• **Short problem**
Note each line of the listing that contains the string "scene", and copy it.

• **Data excerpt**
⟨

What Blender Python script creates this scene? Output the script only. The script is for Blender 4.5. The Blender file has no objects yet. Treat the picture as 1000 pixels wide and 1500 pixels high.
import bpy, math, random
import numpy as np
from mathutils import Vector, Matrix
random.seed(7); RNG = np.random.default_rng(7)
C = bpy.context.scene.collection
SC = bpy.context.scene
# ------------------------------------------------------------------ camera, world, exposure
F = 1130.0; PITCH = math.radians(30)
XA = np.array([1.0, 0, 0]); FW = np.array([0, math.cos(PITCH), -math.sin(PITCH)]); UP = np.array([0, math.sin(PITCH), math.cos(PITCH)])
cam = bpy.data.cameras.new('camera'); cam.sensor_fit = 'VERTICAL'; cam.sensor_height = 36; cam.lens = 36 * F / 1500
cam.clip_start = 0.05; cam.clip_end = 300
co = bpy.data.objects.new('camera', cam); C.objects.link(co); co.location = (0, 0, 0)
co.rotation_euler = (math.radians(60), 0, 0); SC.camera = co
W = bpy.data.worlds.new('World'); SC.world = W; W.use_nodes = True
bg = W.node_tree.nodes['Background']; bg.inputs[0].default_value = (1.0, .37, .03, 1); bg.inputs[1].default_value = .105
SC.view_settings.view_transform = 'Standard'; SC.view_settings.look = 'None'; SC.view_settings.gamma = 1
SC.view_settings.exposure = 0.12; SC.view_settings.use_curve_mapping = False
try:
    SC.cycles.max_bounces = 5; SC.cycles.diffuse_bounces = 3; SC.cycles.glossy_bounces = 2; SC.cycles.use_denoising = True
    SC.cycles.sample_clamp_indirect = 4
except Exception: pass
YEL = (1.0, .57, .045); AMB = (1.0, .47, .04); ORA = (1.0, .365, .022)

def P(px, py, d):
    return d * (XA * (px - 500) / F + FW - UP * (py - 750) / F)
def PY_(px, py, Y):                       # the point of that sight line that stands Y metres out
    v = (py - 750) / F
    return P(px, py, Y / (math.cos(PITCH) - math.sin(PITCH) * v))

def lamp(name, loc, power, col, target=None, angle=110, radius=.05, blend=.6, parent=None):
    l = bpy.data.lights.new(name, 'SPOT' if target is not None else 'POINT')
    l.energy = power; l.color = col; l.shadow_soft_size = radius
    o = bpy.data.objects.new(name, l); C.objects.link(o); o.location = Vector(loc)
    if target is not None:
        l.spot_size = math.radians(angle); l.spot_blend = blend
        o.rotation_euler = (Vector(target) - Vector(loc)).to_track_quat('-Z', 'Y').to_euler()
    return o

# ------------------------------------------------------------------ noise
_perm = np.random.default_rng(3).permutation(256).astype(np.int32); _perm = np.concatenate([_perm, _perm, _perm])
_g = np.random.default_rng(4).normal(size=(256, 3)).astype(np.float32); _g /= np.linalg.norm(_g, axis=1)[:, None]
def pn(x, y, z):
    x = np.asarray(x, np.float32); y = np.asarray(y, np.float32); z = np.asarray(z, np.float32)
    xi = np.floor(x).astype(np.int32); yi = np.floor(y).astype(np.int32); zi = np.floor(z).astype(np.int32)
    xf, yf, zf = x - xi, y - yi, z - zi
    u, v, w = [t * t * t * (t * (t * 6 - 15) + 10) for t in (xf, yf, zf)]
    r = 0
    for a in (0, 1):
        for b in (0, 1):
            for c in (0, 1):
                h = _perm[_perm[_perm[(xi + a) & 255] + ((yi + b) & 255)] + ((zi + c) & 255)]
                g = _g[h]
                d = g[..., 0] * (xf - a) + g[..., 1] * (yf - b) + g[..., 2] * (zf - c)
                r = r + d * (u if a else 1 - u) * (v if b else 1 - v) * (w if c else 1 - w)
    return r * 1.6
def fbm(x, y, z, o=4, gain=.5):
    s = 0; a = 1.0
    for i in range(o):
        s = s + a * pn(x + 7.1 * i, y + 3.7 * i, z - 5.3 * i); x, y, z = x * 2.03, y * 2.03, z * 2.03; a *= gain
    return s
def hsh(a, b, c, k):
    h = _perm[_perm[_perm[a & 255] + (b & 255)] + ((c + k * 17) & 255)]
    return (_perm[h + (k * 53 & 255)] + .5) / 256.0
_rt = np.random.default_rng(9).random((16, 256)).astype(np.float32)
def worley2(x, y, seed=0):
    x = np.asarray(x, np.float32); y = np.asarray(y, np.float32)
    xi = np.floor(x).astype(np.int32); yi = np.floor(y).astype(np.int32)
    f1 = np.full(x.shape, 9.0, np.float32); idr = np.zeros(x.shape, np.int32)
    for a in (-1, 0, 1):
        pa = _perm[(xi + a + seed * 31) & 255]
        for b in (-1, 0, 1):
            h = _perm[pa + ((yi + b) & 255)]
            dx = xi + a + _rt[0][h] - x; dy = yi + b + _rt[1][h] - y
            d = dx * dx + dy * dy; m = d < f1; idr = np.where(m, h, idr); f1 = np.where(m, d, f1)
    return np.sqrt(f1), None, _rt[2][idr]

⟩

• **The response**
What Blender Python script creates this scene? Output the script only. The script is for Blender 4.5. The Blender file has no objects yet. Treat the picture as 1000 pixels wide and 1500 pixels high.
C = bpy.context.scene.collection
SC = bpy.context.scene